According to the Kenya Flower Council (KFC), approximately Sh518 million worth of flower exports are at risk every week due to shipment disruptions and rising logistics costs. Some flower farms have reported revenue declines of up to 75 per cent as delays and higher operating expenses eat into margins.

Industry leaders warn that if the situation persists through the northern hemisphere summer season, Kenya could lose up to 20 per cent of its flower export volumes. The impact could extend beyond farms to the broader value chain, putting as many as 50,000 jobs at risk.

The sector supports more than one million livelihoods across the country, including farm workers, packers, graders, transporters and logistics providers. Women make up a significant share of the workforce, making the crisis particularly concerning for households that rely on floriculture incomes.

The freight challenges facing exporters mirror broader disruptions affecting global trade. Importers in East Africa are also preparing for higher costs after shipping giant Maersk announced increased freight surcharges on cargo moving from China and Hong Kong to the ports of Mombasa and Dar es Salaam.

The new peak-season surcharges, which take effect in June, raise costs for both 20-foot and 40-foot containers and are expected to increase the price of imported goods across the region.

Trade analysts say the combination of higher sea freight costs and soaring air cargo rates highlights the vulnerability of global supply chains to geopolitical shocks. The ongoing disruptions have forced carriers to adjust routes, absorb higher insurance and fuel costs, and manage reduced transport capacity.

For Kenya’s flower exporters, however, the challenge is especially acute because flowers are highly perishable and depend on reliable, timely air transport.
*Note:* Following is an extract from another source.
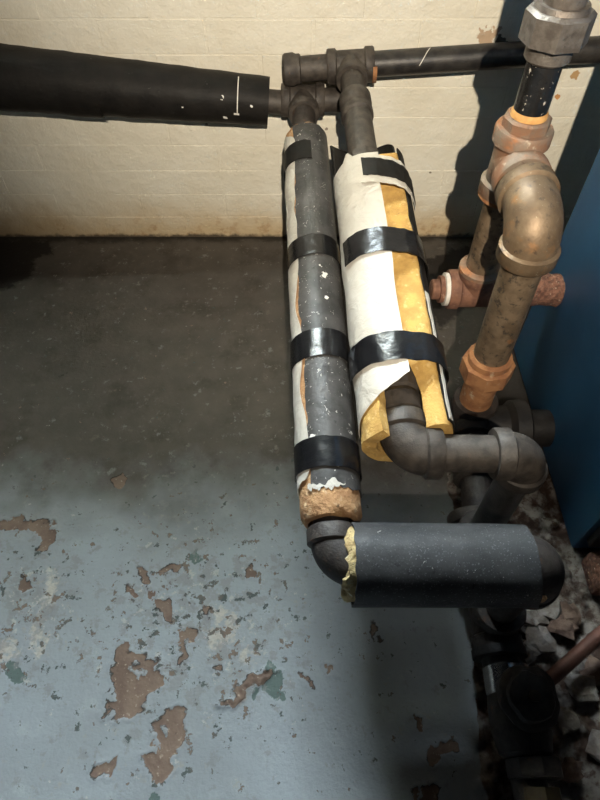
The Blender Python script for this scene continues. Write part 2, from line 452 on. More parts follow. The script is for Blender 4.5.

When cargo space becomes scarce, flowers are often among the first products displaced from aircraft, increasing the risk of spoilage and missed market opportunities.

The sector is also bracing for another potential setback as the United Kingdom’s tariff relief scheme for East African flowers is scheduled to expire at the end of June, raising concerns about competitiveness in one of Kenya’s key export markets.

With export revenues under pressure and logistics costs climbing, industry players are urging governments, airlines and international partners to work together to safeguard cargo capacity and prevent further disruption to a sector that remains a cornerstone of Kenya’s agricultural exports.